My ugly night

My wife and I had another argument last night, and it isn’t any better this morning. I had told her last night that I wanted to try smoking weed – just once, you understand. She’s done it, after all. I thought that that was a fairly reasonable thing to want to try, but mentioning it to her it was like throwing a match into a tinderbox.

I’ve mentioned that I’m living with a lot of regret right now. I’m angry that there are so many things that I haven’t tried in my twenties. I guess I feel inferior for not having had those experiences. I’m angry that I isolated myself from all my friends and the only people left in my life validated the really dumb things that I was doing.

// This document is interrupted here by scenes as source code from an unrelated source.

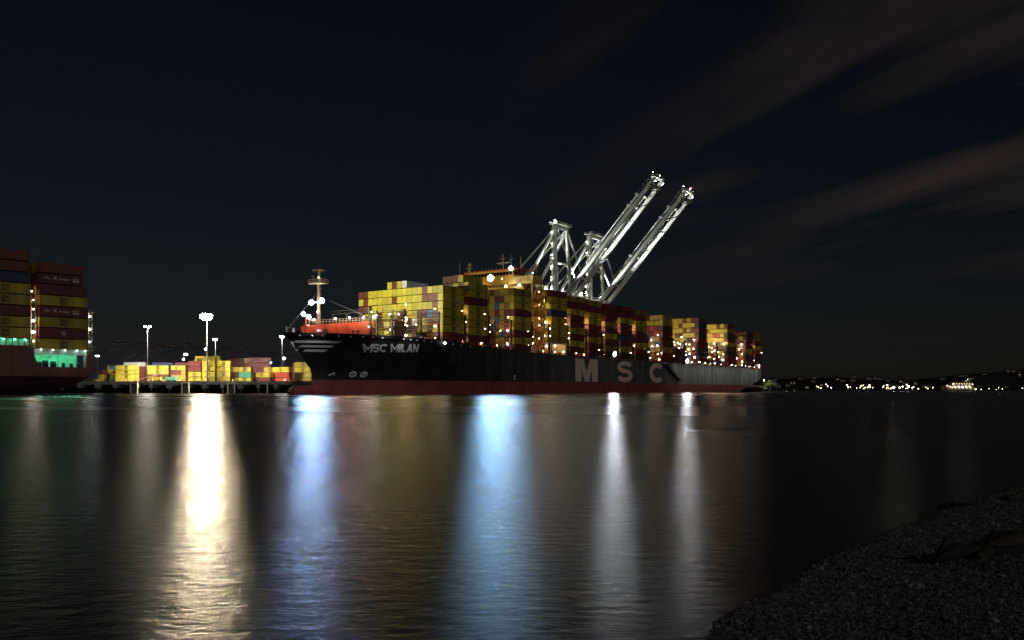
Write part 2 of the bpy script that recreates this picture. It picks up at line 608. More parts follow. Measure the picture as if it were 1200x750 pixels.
def build_beach():
    ys = np.linspace(-25, 44, 140)
    us = np.concatenate([np.linspace(-3, 0, 8)[:-1], np.linspace(0, 12, 50), np.linspace(12, 60, 14)[1:]])
    X = shore_x(ys)[:, None] + us[None, :]
    Y = np.repeat(ys[:, None], len(us), 1)
    Z = beach_z(X, Y)
    v = np.stack([X, Y, Z], -1).reshape(-1, 3)
    n = len(us)
    fs = [(i * n + j, i * n + j + 1, (i + 1) * n + j + 1, (i + 1) * n + j) for i in range(len(ys) - 1) for j in range(n - 1)]
    me = bpy.data.meshes.new('beach')
    me.from_pydata(v.tolist(), [], fs)
    me.materials.append(mat('beach_sand', (0.010, 0.0095, 0.009), 0.8, 0.5, 25, bump=0.6))
    tag(put('beach', me), 'dark pebble beach sloping into the water', None, None, 'structure')
    # pebbles: angular little stones
    rng = np.random.default_rng(3)
    N = 235000
    # denser near the camera: pick stations along the visible wedge
    y = 3.6 + (13.5 - 3.6) * rng.random(N * 2) ** 1.25
    lim = (600 / 1030) * y * 1.06 + 0.3
    sx = shore_x(y) - 0.10
    keep = lim > sx
    y, lim, sx = y[keep], lim[keep], sx[keep]
    x = sx + (lim - sx) * rng.random(len(y))
    # thin out where the strip is narrow
    w = (lim - sx)
    k = rng.random(len(y)) < w / w.max() + 0.05
    x, y = x[k][:N], y[k][:N]
    N = len(x)
    z = beach_z(x, y)
    size = 0.0058 * np.exp(rng.normal(0, 0.42, N)) * (1 + 0.03 * (y - 4))
    base = np.array(OCT, dtype=float)
    V = base[None] * (0.65 + 0.7 * rng.random((N, 6, 1)))
    V += rng.normal(0, 0.13, V.shape)
    sc = np.stack([size * (0.8 + 0.6 * rng.random(N)), size * (0.8 + 0.6 * rng.random(N)), size * (0.55 + 0.4 * rng.random(N))], -1)
    V *= sc[:, None, :]
    a = rng.random(N) * 6.283
    ca, sa = np.cos(a)[:, None], np.sin(a)[:, None]
    tl = rng.normal(0, 0.45, N)
    ct, st = np.cos(tl)[:, None], np.sin(tl)[:, None]
    vx, vy, vz = V[..., 0], V[..., 1], V[..., 2]
    vy, vz = vy * ct - vz * st, vy * st + vz * ct
    vx, vy = vx * ca - vy * sa, vx * sa + vy * ca
    V = np.stack([vx + x[:, None], vy + y[:, None], vz + (z + size * 0.28)[:, None]], -1).reshape(-1, 3)
    F = (np.array(OCTF)[None] + (np.arange(N) * 6)[:, None, None]).reshape(-1, 3)
    me = bpy.data.meshes.new('pebbles')
    me.vertices.add(len(V))
    me.vertices.foreach_set('co', V.ravel())
    me.loops.add(F.size)
    me.loops.foreach_set('vertex_index', F.ravel().astype(np.int32))
    me.polygons.add(len(F))
    me.polygons.foreach_set('loop_start', np.arange(0, F.size, 3, dtype=np.int32))
    me.polygons.foreach_set('loop_total', np.full(len(F), 3, dtype=np.int32))
    tone = np.clip(rng.normal(0.32, 0.26, N), 0, 1)
    pale = rng.random(N) < 0.035
    tone[pale] = 1.0
    tone = tone * .8 + .2 * rng.random(N)
    at = me.attributes.new('tone', 'FLOAT', 'POINT')
    at.data.foreach_set('value', np.repeat(tone, 6))
    me.update()
    m = bpy.data.materials.new('pebble_stone')
    m.use_nodes = True
    nt = m.node_tree
    b = nt.nodes['Principled BSDF']
    b.inputs['Roughness'].default_value = 0.6
    an = nt.nodes.new('ShaderNodeAttribute')
    an.attribute_name = 'tone'
    r = nt.nodes.new('ShaderNodeValToRGB')
    r.color_ramp.elements[0].color = (0.010, 0.010, 0.010, 1)
    r.color_ramp.elements[1].color = (0.36, 0.35, 0.33, 1)
    nt.links.new(an.outputs['Fac'], r.inputs[0])
    nt.links.new(r.outputs[0], b.inputs['Base Color'])
    me.materials.append(m)
    tag(put('pebbles', me), 'small angular dark grey pebbles covering the beach', None, None, 'stuff')


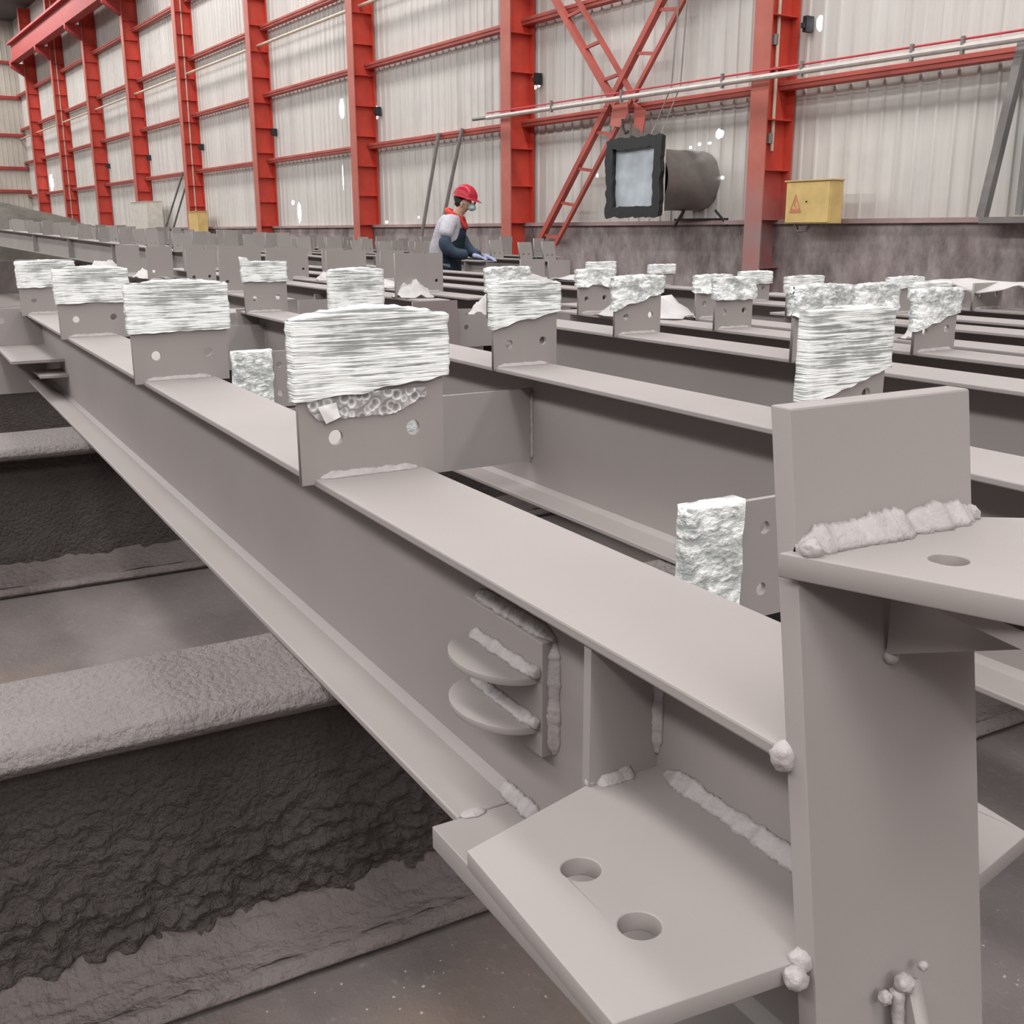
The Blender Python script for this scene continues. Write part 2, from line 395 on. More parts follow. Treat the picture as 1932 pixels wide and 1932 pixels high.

A week ago I told her that I wanted to build experiences that were separate from her – I wanted to do things that didn’t involve her. What it come right down to is that I feel inferior to her and I wanted to do things that she hasn’t. Evening the lover imbalance isn’t a possibility – I know that now, although I wasn’t sure at one time. I’m not going to break my marriage vows, no matter how much it hurts me thinking of her past boyfriends. I was thinking more along the lines of going out with friends, or maybe going on a short trip somewhere, or taking up a hobby outside the home. I’m already exercising a lot without her.

It was about a week ago that I realized that my wife has nothing to do with the regret that I’m feeling. It really is my own sense of inferiority to her. I don’t need to build these ’separate experiences’. Of course I’ll end up having them – how can two human being spend all of their time doing everything together? But I don’t *need* to look things that I want to do for the specific purpose of excluding her. That would be cruel, and it wouldn’t make me happy anyways.

When I told her about my wanting to try weed, she thought that I was still hung-up on excluding her from my life. I’ve told her that that isn’t true, but she’s still angry. I’ve put her through a lot the last few weeks. I’ve been badgering her for the details of her past – a past she isn’t interested in thinking about. When I told her that I wanted to try marijuana, she got angry and said that she didn’t know me anymore, and that she wanted a divorce.

I’m not sure what’s going to happen.